Dunsky also considers several other important issues, including the unprecedented public pressure and criticism to which U.S. media outlets were subject to allegations of anti-Israel bias by pro-Israel media-watch organizations such as CAMERA (Committee for Accuracy in Middle East Reporting in America) and HonestReporting.com. Such groups use a range of tactics to pressure media outlets to change their coverage, including (but not limited to) mass mailings, deluges of phone calls and e-mails, delegations to editors and publishers, and accusations of anti-Semitism.
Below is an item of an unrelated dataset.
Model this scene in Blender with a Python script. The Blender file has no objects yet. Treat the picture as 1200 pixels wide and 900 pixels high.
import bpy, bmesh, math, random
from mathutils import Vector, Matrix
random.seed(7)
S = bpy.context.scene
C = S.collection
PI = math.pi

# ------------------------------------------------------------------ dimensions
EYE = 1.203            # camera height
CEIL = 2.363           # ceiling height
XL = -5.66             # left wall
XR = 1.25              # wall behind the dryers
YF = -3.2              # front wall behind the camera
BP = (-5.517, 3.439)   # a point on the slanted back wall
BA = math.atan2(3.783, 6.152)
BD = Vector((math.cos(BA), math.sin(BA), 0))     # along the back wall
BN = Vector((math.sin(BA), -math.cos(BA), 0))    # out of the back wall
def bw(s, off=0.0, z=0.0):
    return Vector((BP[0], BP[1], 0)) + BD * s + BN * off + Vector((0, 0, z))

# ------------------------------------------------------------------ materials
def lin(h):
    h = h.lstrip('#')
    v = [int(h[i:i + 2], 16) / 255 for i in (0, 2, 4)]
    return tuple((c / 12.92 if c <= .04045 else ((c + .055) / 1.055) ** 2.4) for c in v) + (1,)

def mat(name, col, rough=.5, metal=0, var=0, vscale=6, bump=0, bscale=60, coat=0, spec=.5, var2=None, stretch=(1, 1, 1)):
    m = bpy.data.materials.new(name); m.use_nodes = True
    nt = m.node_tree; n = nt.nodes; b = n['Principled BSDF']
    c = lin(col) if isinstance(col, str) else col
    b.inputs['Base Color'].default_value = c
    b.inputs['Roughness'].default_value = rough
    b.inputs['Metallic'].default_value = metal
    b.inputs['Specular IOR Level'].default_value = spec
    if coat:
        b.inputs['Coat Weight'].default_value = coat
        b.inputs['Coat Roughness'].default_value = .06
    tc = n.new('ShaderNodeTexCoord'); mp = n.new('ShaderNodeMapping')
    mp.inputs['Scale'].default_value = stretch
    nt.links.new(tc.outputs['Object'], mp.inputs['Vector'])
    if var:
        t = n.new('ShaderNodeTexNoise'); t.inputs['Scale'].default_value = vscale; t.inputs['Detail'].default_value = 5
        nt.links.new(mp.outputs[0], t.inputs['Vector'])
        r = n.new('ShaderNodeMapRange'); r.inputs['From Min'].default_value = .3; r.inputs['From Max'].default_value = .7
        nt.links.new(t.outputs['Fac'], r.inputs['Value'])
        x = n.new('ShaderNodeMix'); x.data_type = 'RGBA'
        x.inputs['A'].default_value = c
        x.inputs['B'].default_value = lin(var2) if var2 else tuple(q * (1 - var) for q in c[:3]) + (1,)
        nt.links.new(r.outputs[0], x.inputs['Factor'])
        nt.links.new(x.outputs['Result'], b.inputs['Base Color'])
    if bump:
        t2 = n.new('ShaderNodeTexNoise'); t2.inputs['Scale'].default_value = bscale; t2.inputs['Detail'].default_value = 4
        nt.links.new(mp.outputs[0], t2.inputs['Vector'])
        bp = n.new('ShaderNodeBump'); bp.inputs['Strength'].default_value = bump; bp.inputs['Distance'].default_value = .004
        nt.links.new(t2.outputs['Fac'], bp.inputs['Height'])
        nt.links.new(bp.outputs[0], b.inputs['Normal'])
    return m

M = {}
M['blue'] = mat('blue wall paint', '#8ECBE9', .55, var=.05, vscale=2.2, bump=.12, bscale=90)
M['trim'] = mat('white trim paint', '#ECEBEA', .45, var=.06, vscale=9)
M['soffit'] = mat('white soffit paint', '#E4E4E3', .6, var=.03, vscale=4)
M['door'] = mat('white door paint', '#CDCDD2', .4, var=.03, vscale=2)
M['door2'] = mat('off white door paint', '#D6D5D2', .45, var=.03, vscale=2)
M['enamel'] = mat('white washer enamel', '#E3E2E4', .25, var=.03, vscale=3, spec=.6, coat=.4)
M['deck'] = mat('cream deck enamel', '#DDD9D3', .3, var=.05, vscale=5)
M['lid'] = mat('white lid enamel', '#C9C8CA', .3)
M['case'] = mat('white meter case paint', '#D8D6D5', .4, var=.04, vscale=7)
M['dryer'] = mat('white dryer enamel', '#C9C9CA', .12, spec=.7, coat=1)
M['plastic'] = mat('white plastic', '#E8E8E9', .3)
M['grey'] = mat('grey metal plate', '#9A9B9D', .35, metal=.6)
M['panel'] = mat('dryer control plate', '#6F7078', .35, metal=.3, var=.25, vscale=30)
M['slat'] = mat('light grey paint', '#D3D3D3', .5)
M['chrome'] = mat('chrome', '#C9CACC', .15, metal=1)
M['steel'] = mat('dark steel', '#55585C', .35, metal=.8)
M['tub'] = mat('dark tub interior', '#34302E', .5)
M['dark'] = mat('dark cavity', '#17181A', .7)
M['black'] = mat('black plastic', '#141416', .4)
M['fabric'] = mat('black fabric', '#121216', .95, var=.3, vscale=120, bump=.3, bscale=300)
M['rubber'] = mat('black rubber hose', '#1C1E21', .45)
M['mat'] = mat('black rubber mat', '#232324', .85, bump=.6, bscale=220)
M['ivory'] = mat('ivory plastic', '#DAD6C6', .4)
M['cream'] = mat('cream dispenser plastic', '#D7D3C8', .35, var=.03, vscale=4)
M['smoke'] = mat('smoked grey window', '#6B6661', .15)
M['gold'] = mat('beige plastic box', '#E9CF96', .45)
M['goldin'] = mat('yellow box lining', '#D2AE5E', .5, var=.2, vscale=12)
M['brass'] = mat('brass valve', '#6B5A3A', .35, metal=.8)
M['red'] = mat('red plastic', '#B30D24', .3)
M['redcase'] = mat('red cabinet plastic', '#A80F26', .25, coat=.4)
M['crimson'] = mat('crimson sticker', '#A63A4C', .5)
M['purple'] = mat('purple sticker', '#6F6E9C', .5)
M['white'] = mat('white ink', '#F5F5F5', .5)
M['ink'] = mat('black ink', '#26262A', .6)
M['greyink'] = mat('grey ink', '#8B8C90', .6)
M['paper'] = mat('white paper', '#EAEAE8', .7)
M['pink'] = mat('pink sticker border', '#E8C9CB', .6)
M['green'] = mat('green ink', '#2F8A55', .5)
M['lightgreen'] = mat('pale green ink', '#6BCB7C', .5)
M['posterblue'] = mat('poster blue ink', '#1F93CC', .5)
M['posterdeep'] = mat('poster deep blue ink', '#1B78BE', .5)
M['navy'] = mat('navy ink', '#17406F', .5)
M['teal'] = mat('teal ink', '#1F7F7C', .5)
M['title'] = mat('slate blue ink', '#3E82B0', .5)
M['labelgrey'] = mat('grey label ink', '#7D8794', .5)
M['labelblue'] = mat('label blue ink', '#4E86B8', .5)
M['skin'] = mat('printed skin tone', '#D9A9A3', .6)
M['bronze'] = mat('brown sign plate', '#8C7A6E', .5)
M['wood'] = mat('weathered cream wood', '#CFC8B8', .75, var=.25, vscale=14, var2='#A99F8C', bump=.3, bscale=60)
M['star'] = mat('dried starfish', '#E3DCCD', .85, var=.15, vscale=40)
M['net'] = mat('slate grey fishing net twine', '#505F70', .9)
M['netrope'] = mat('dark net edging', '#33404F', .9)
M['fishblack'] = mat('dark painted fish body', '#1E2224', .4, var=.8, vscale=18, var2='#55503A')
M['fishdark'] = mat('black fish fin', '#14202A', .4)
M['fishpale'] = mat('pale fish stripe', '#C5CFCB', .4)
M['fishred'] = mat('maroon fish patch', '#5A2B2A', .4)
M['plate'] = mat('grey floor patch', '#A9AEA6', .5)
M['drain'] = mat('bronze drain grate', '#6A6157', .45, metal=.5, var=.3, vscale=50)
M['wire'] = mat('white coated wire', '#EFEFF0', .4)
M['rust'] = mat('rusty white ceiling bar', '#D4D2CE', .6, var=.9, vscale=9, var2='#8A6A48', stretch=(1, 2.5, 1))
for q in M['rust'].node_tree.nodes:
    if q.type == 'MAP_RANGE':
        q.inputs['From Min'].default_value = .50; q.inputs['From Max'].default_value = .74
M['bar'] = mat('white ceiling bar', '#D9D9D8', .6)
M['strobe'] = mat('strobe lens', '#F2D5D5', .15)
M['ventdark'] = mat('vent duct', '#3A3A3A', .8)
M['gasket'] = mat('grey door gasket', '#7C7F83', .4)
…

For their part, news outlets have not taken charges of bias lightly; CNN responded to such pressure, for instance, by broadcasting a five-part series on Israeli victims of terror.

 

In the final chapter, Dunsky presents an alternative paradigm for reporting the Israeli- Palestinian conflict, calling for the following: (a) reframing the conflict by acknowledging and analyzing the impact that U.S. policy has on its trajectory; (b) broadening the parameters of mainstream media discourse by expanding the pool of sources that can contribute broader and deeper interpretations and analyses of key elements of the conflict; (c) reconsidering the role of audience reaction to critical coverage of the conflict; and (d) rethinking the concept of journalistic objectivity as it relates to reporting the conflict. To Dunsky's four suggestions, I would add the crucially important issue of providing context and historical background in reporting on Israel-Palestine.

Pens and Swords is rich in detail, clear and illuminating, extensively documented, and very well analyzed. Like Israel-Palestine on Record, this book makes a vital contribution to the scholarship on this issue.